Natural soils possess an inherent variability associated with their engineering and physical properties. In this paper, we introduced first- and second-order statistical analysis performed on boundary displacement observations sampled from a series of nominally similar triaxial compression tests. Results provided insight into the overall deformation modes and inherent uncertainties, as well as spatio-temporal correlation patterns of displacement fields of soil specimens undergoing three-dimensional stress conditions.

First-order statistics of the 0D-0T dimensionality showed the empirical vs. common theoretical distributions of soil’s key parameters, showing, in some cases, deviation from traditional probability models used to simulate its random behavior (i.e., Gaussian and lognormal).

The first-order statistics of boundary 1D-T vertical displacements show that a specimen is mainly deformed with three distinct blocks along the vertical direction—the rigid-body upward motion at the bottom, the linear decrease in vertical displacement in the middle, and the nonlinear decrease in displacement at the top. Furthermore, spatio-temporal correlation analysis reveals significant vertical-displacement correlation in the range of normalized heights between $y_{norm}=0.3$ and at $y_{norm}=0.80$, which can be associated with the development of localization effects such as shear or compaction bands.

The similar analysis performed on 1D-T radial displacement fields showed significant local variability in the normalized specimen heights at $y_{norm}=0.3$ and $y_{norm}=0.80$, which reflects an increase in randomness around the heights where soil layers transition for the vibratory-compaction specimens, reflecting the likely local deformation effects induced by material heterogeneity. In addition, spatial correlation becomes negative for regions at ${\delta }_{y_{norm}}=\pm \left[0.5,0.75\right]$, indicating a general opposite radial deforming trend for two points at this range of spacing.

Statistics of 3D-T full-field measurements suggest deformation patterns are greatly affected by the variability of localization behavior, such as the development of expansion and shear bands. The presence of shear and expansion bands can also introduce deformation dependencies in space and time.

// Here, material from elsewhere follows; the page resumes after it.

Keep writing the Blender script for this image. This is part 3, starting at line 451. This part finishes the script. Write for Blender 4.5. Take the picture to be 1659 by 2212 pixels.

Results of this work presented the first- and second-order statistics of displacement fields populated from the triaxial sand specimens, which are the essential elements for the stochastic simulation of random fields. In the future work, we will aim at developing the stochastic model capable of simulating “virtual” displacement fields and their corresponding failure mechanisms that are consistent with “real” ones sampled from the laboratory.